RESIZED_EQUILIBRATION / EQUILIBRATION_OFFSET

Equilibrate in a smaller box and then grow to the production DIMENSIONS at the end of equilibration (chains are re-centred as the box expands). This lets you condense or assemble a system at high effective concentration and then relax it into the full production volume - often much faster than waiting for assembly to happen at the production density.

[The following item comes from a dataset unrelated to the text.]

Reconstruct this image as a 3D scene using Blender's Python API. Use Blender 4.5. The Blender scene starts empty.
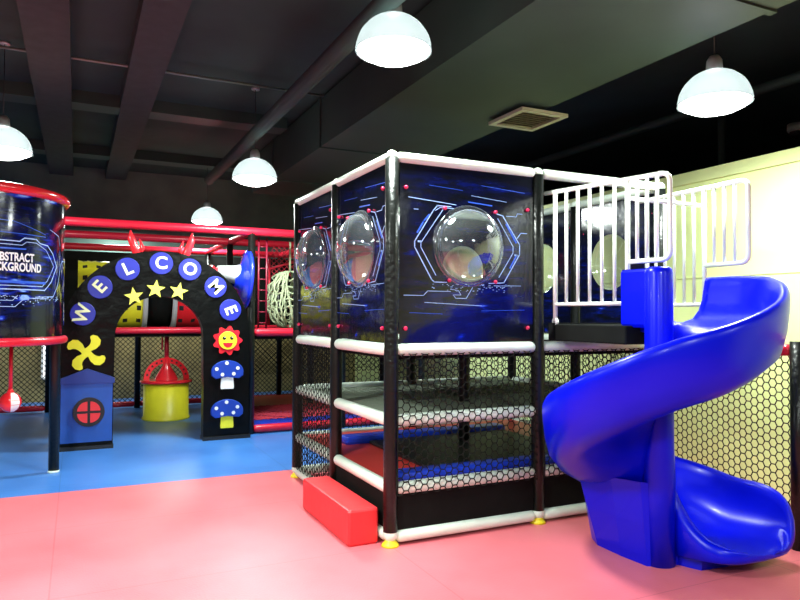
import bpy, math, random
from mathutils import Vector, Matrix
random.seed(7)
PI = math.pi
C = bpy.context.scene.collection
sc = bpy.context.scene
sc.cycles.use_denoising = True
sc.cycles.max_bounces = 10
sc.cycles.transparent_max_bounces = 24
sc.view_settings.view_transform = 'Standard'
sc.view_settings.look = 'None'
sc.view_settings.exposure = 0.0

# ------------------------------------------------------------------ materials
def nd(nt, t, **kw):
    n = nt.nodes.new(t)
    for k, v in kw.items(): setattr(n, k, v)
    return n
def mat(name, col, rough=.5, metal=0, spec=.5, var=0, vscale=8, bump=0, bscale=40, coat=0, emit=0, ecol=None, trans=0):
    m = bpy.data.materials.new(name); m.use_nodes = True; nt = m.node_tree
    b = nt.nodes['Principled BSDF']
    b.inputs['Base Color'].default_value = (*col, 1)
    b.inputs['Roughness'].default_value = rough
    b.inputs['Metallic'].default_value = metal
    b.inputs['Specular IOR Level'].default_value = spec
    b.inputs['Coat Weight'].default_value = coat
    b.inputs['Coat Roughness'].default_value = .08
    b.inputs['Transmission Weight'].default_value = trans
    if emit:
        b.inputs['Emission Color'].default_value = (*(ecol or col), 1); b.inputs['Emission Strength'].default_value = emit
    tc = nd(nt, 'ShaderNodeTexCoord')
    if var:
        n = nd(nt, 'ShaderNodeTexNoise'); n.inputs['Scale'].default_value = vscale; n.inputs['Detail'].default_value = 4
        nt.links.new(tc.outputs['Object'], n.inputs['Vector'])
        r = nd(nt, 'ShaderNodeValToRGB')
        r.color_ramp.elements[0].position = .3; r.color_ramp.elements[1].position = .7
        r.color_ramp.elements[0].color = (*[max(0, c * (1 - var)) for c in col], 1)
        r.color_ramp.elements[1].color = (*[min(1, c * (1 + var)) for c in col], 1)
        nt.links.new(n.outputs['Fac'], r.inputs['Fac']); nt.links.new(r.outputs['Color'], b.inputs['Base Color'])
    if bump:
        n2 = nd(nt, 'ShaderNodeTexNoise'); n2.inputs['Scale'].default_value = bscale; n2.inputs['Detail'].default_value = 3
        nt.links.new(tc.outputs['Object'], n2.inputs['Vector'])
        bp = nd(nt, 'ShaderNodeBump'); bp.inputs['Strength'].default_value = bump; bp.inputs['Distance'].default_value = .02
        nt.links.new(n2.outputs['Fac'], bp.inputs['Height']); nt.links.new(bp.outputs['Normal'], b.inputs['Normal'])
    return m

M = {}
M['black_pad'] = mat('black_foam_vinyl', (.004, .005, .0045), .30, spec=.35, bump=.25, bscale=30)
M['black_cloth'] = mat('black_cloth', (.004, .0045, .004), .85, spec=.15, var=.3)
M['white_pad'] = mat('white_vinyl_padding', (.70, .80, .70), .35, bump=.12, bscale=25, var=.04)
M['white_steel'] = mat('white_painted_steel', (.84, .88, .80), .28)
M['red_pad'] = mat('red_vinyl_padding', (.62, .012, .035), .3, bump=.15, bscale=25)
M['red_dark'] = mat('dark_red_paint', (.22, .008, .03), .4)
M['red_gloss'] = mat('red_gloss', (.75, .02, .03), .18, coat=.5)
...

RESIZED_EQUILIBRATION gives the equilibration box size (2 or 3 values), and EQUILIBRATION_OFFSET places that smaller box within the full box. Both are constrained: RESIZED_EQUILIBRATION must be <= DIMENSIONS in every dimension, and EQUILIBRATION_OFFSET + RESIZED_EQUILIBRATION must fit inside DIMENSIONS. The equilibration phase is always run under hardwall boundaries (forced internally, so a system is never resized while chains straddle a periodic face); your production HARDWALL setting takes over once the box has grown. The feature is incompatible with RESTART_OVERRIDE_DIMENSIONS and with PBC restart files. See Simulation setup: boundaries and box resizing for the surrounding set-up keywords.

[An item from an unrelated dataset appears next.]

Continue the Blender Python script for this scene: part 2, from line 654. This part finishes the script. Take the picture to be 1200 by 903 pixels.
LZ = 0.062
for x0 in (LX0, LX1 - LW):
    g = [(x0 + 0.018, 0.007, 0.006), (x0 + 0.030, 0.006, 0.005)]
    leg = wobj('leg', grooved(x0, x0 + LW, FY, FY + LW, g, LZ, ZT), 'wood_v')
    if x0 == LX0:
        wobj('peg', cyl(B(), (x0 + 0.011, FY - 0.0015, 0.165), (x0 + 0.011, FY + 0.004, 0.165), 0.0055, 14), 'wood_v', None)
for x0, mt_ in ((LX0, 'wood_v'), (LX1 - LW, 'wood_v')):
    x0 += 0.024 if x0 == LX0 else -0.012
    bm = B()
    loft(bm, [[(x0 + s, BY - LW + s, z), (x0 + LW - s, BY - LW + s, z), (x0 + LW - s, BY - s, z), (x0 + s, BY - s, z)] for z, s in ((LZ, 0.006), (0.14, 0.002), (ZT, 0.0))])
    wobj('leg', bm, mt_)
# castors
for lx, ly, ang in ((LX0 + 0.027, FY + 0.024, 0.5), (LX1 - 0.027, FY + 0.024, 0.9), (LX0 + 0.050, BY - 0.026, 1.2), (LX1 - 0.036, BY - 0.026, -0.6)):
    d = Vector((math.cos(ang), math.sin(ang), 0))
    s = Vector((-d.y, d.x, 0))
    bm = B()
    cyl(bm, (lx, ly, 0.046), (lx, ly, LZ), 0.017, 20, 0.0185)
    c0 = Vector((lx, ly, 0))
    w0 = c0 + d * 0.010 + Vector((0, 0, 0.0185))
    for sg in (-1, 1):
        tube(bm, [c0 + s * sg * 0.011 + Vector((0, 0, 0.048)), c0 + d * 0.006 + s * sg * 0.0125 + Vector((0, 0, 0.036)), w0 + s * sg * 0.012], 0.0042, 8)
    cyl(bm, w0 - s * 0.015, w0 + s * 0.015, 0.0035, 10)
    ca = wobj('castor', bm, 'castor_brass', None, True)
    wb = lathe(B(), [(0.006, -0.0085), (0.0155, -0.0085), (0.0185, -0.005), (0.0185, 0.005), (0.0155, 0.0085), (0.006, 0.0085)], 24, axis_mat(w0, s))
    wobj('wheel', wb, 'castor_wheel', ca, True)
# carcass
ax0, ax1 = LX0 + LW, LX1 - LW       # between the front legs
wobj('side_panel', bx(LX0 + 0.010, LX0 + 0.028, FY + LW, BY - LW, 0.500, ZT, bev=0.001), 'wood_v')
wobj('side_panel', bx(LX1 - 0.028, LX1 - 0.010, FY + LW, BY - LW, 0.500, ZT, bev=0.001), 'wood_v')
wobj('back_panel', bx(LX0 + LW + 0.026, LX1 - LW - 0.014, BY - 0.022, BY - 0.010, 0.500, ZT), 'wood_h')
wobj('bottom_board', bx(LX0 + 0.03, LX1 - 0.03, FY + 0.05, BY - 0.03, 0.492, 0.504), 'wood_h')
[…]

DIMENSIONS            : 60 60 60
RESIZED_EQUILIBRATION : 30 30 30      # equilibrate at 8x the density...
EQUILIBRATION_OFFSET  : 15 15 15      # ...centred in the production box
AUTOCENTER : True

For a single-chain simulation, keep the chain centred in the box on every frame. This stops a lone chain drifting to the edge of a hardwall box or wandering across periodic images, which keeps trajectories tidy for visualisation and analysis.

Chain-handling options

CASE_INSENSITIVE_CHAINS : False

By default (True) chain sequences are upper-cased when the keyfile is read, so a and A are the same bead type. Set this to False to treat case as significant, which effectively doubles the alphabet of bead types available (A and a become distinct). Every bead letter used in a chain must still be defined in the parameter file.

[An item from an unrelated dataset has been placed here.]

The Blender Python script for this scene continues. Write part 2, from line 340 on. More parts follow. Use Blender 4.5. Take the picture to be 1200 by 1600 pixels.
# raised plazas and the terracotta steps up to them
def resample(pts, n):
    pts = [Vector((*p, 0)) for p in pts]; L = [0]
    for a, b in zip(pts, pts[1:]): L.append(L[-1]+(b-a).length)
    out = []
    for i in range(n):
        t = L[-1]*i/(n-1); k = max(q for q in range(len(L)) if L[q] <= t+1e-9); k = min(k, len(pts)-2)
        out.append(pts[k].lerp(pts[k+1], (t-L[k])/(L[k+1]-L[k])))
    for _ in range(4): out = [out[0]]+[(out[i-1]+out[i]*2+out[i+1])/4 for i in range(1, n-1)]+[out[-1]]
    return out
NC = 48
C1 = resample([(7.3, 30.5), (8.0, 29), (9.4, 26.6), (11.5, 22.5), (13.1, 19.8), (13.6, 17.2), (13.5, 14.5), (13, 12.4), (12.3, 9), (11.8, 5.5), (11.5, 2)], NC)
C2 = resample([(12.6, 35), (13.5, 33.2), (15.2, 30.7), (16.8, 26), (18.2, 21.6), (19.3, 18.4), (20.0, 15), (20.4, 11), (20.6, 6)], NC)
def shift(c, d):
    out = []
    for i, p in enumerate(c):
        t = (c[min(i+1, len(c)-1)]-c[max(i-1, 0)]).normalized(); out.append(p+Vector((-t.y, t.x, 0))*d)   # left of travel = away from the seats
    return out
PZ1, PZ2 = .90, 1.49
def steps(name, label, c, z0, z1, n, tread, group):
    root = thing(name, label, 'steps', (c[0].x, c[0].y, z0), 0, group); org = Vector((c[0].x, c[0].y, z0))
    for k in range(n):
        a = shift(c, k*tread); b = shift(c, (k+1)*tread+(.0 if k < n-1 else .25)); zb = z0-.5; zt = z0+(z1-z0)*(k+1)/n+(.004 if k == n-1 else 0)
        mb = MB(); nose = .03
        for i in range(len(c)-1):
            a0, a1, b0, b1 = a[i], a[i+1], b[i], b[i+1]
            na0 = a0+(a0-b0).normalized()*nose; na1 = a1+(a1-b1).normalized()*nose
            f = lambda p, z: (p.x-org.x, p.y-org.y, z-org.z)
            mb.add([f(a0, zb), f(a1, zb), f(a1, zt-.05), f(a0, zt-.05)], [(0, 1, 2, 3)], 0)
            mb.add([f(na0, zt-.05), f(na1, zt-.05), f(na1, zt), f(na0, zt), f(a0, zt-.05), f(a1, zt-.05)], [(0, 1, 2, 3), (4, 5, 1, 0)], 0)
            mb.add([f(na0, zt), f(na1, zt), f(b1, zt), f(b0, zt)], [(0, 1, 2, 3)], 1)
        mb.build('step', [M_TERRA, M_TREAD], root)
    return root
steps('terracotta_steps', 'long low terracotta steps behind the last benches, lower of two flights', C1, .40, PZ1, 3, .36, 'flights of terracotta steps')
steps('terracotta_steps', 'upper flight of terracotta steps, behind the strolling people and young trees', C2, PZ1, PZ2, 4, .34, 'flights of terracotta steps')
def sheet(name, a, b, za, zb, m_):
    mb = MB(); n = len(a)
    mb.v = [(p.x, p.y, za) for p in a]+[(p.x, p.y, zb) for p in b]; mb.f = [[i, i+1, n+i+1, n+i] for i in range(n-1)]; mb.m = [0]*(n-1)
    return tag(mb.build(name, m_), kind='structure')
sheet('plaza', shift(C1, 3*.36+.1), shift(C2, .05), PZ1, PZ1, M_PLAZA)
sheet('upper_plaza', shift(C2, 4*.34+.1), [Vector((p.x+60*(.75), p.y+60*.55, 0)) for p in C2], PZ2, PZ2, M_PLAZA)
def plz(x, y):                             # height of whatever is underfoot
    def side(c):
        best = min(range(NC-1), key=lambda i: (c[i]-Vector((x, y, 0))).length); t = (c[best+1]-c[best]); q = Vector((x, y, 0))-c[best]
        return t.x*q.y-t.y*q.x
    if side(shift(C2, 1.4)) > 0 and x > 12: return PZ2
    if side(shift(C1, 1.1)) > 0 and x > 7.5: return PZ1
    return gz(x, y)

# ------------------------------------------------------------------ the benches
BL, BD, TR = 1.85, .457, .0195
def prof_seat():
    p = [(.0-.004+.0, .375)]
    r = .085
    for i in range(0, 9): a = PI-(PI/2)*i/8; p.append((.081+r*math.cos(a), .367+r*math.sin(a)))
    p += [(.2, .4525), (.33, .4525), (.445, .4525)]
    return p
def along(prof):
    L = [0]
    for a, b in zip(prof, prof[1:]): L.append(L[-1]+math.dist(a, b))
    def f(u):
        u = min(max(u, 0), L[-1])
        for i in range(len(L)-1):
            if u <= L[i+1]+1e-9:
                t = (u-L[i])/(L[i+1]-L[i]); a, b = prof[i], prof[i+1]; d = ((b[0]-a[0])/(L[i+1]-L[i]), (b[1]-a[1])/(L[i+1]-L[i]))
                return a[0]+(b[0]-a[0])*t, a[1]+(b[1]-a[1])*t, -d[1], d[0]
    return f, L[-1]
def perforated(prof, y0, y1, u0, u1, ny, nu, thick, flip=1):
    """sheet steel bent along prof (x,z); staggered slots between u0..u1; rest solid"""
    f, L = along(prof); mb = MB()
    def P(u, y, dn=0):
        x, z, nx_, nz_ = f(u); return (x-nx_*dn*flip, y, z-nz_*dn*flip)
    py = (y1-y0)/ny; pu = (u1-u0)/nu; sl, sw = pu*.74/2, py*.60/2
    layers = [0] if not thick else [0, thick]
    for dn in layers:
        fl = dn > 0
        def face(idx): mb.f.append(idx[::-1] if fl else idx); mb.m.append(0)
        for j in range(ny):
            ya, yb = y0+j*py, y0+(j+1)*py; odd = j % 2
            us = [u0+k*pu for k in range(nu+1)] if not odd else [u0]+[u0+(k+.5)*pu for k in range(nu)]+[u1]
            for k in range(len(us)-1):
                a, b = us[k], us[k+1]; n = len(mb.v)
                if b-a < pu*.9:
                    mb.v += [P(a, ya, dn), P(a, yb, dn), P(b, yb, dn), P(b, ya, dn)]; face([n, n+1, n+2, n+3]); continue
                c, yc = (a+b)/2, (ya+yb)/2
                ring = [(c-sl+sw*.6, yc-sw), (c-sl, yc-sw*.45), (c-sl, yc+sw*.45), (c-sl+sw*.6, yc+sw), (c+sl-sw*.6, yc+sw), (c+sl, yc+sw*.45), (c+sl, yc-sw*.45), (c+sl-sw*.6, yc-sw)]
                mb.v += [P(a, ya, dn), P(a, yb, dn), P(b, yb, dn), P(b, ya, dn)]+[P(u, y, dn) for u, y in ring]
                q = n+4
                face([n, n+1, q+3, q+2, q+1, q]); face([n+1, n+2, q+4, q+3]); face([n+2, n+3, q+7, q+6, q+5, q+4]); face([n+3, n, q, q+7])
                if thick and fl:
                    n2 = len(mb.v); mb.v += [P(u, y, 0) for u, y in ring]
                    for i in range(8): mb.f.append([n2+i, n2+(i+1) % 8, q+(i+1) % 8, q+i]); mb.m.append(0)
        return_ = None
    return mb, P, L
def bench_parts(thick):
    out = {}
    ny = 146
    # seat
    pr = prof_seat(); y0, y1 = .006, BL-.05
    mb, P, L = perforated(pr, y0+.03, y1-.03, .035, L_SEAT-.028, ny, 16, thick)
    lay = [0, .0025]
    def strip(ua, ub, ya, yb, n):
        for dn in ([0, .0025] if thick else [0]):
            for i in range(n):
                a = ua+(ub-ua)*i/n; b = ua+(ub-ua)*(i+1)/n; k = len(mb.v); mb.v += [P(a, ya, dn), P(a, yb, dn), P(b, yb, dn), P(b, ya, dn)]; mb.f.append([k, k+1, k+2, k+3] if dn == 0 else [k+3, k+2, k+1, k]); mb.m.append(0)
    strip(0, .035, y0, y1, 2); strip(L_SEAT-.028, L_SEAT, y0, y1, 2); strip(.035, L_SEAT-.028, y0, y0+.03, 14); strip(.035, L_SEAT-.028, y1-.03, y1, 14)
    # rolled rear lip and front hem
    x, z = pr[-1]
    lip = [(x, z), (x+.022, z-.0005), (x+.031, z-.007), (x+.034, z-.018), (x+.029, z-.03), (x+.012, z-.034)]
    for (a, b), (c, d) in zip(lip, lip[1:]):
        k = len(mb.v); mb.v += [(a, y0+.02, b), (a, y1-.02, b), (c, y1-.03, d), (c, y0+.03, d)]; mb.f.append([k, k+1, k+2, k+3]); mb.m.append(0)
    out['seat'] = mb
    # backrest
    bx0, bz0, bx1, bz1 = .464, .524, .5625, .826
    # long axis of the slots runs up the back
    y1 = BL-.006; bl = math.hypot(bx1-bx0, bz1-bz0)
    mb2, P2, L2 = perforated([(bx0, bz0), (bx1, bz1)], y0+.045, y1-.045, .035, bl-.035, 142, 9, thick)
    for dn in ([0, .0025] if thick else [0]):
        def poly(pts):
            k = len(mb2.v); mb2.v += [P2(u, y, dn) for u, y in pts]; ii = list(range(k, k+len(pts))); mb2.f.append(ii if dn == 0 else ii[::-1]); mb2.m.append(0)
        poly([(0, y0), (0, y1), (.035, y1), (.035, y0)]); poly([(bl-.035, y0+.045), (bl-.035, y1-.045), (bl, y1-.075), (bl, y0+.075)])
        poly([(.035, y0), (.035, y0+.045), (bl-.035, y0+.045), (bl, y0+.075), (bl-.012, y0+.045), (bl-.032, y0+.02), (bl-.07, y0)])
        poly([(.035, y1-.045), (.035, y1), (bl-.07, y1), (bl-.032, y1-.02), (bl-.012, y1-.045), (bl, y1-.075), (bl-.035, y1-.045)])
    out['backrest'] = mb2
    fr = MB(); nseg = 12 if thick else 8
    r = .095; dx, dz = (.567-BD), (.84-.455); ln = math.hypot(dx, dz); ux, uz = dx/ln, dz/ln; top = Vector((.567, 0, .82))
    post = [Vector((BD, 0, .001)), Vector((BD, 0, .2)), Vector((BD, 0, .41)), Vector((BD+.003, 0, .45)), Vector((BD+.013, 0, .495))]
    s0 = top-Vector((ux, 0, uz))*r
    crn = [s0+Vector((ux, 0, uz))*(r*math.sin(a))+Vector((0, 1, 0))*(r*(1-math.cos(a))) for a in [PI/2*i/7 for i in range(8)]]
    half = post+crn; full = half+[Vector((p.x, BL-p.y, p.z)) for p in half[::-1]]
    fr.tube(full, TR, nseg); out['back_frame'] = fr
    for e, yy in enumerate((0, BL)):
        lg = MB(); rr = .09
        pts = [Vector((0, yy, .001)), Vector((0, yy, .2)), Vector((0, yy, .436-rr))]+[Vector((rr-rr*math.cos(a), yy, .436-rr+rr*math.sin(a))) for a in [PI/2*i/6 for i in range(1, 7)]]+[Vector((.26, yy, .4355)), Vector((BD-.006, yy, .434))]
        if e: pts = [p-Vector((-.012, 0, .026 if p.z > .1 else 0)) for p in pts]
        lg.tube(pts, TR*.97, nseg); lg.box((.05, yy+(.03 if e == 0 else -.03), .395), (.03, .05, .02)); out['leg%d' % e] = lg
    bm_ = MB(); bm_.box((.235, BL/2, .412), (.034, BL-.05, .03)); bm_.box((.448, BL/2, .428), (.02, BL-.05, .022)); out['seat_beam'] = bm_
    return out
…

EXTRA_CHAIN : <count> <sequence>

Add chains that were not in the original RESTART_FILE when restarting from a saved configuration. The format matches the CHAIN keyword (<number of chains> <sequence>), multiple EXTRA_CHAIN lines are allowed for different species, and the new chains are inserted at random so as not to overlap anything already present. This is how you take the end-state of one run and continue it with additional material - and it can be repeated as many times as you like. EXTRA_CHAIN requires a RESTART_FILE (there must be an existing configuration to add to). It pairs naturally with a freeze file: freeze the restart configuration and let the extra chains explore around it (as in the star_destroyer demo).

The experimental gate

EXPERIMENTAL_FEATURES : True

Unlocks the remaining not-yet-stable keywords and moves. As of this writing the only gated feature is the MOVE_VMMC collective move (and its VMMC_* tuning keywords). It is not guaranteed to behave correctly in every configuration, so the recommendation is to leave the gate False unless you specifically need it - and to sanity-check the results carefully when you do. (The pull, jump-and-relax and temperature-switch (TSMMC) moves, non-cubic boxes, and the EXTRA_CHAIN, FREEZE_FILE and EQUILIBRATION_OFFSET keywords have all graduated out of the experimental gate and need no special flag.)